Ahí tenemos cuatro muertos en Yapacaní, trágico fruto de la parafernalia del “poder total”. Esta consigna impuesta a toda costa no cede ni una alcaldía ni espacio alguno desde el que puede irradiar poder. El alcalde de Yapacaní, David Carvajal, fue apuntalado por el Gobierno pese a su mala gestión, a los cargos de corrupción que se le hacen y a otros excesos que provocaron la reacción vibrante de esa localidad, poco menos que unánime, exigiendo su renuncia. Cesado algún tiempo, los tribunales en un franco mentís a su imparcialidad e independencia, más pronto que tarde le dieron su amparo y dispusieron su reincorporación al cargo, violentando aun más a la población.
La Policía tenía que dar la cara en ciega obediencia a “órdenes superiores” y se podría suponer que actuaba dispuesta a dar un escarmiento, a juzgar por el uso de armas letales, aunque se las dore como disuasivas. No son los primeros muertos por impacto de perdigones. También se mata sin arma y lo saben los marchistas discapacitados que tuvieron que enterrar a un niño que caminaba junto a ellos.
Conforme a precedentes conocidos como el del TIPNIS, se jurará que ninguna autoridad dio la orden de reprimir y sería optimista que se identifique a los directos ejecutores de las muertes. Así, en medio de la impunidad y de la ineficiencia calculada del Ministerio Público, se diluirá el crimen, la memoria y la responsabilidad. En cambio existen ya sindicados y presos, vecinos del lugar, supuestos autores de agresión a las Fuerzas del Orden.

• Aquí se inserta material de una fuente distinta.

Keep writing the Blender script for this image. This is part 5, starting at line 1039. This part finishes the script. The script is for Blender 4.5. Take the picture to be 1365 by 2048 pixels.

No están lejanos los días en los que como himno de paz escuchamos que el primer mandatario renunciaría ante la primera muerte atribuible a su gobierno. Transcurridos tres o cuatro años se hace difícil llevar la cuenta de los muertos por causas políticas o entre grupos que cuentan o que creen contar con la protección oficial. Viene también al recuerdo la sentencia de que si hay bajas en los frecuentes enfrentamientos sociales, el Gobierno proveerá los cajones (ataúdes) necesarios, caso Huanuni. Es que la norma marxista induce a la “lucha de contrarios” o a la “revolución permanente”, como alimento de los regimenes que llevan su marca.
Como es frecuente, nadie mejor que la oposición para cargar con la tragedia de Yapacaní, alguien debe llevar el peso de lo sucedido. No importa que estemos ante un movimiento visiblemente masivo y apolítico de esa población. Tuvieron que caer tres humildes ciudadanos para que el pupilo, investido de alcalde, se digne renunciar. Tenía que ser fiel a las consignas del poder y no ceder ni un milímetro así el mundo se venga abajo. Para nadie es agradable ocupar un cargo frente al repudio popular, pero primero está la obsecuencia y el acatamiento a la omnipotente jerarquía política. Estamos ante el morbo incurable del poder.
Es cierto que contemplamos antes de ahora la manía por “el maravilloso instrumento del poder”, pero también como nunca estamos ante anuncios de que se llegó a la plaza Murillo y es para no dejarla. Cotidianamente los hechos lo confirman.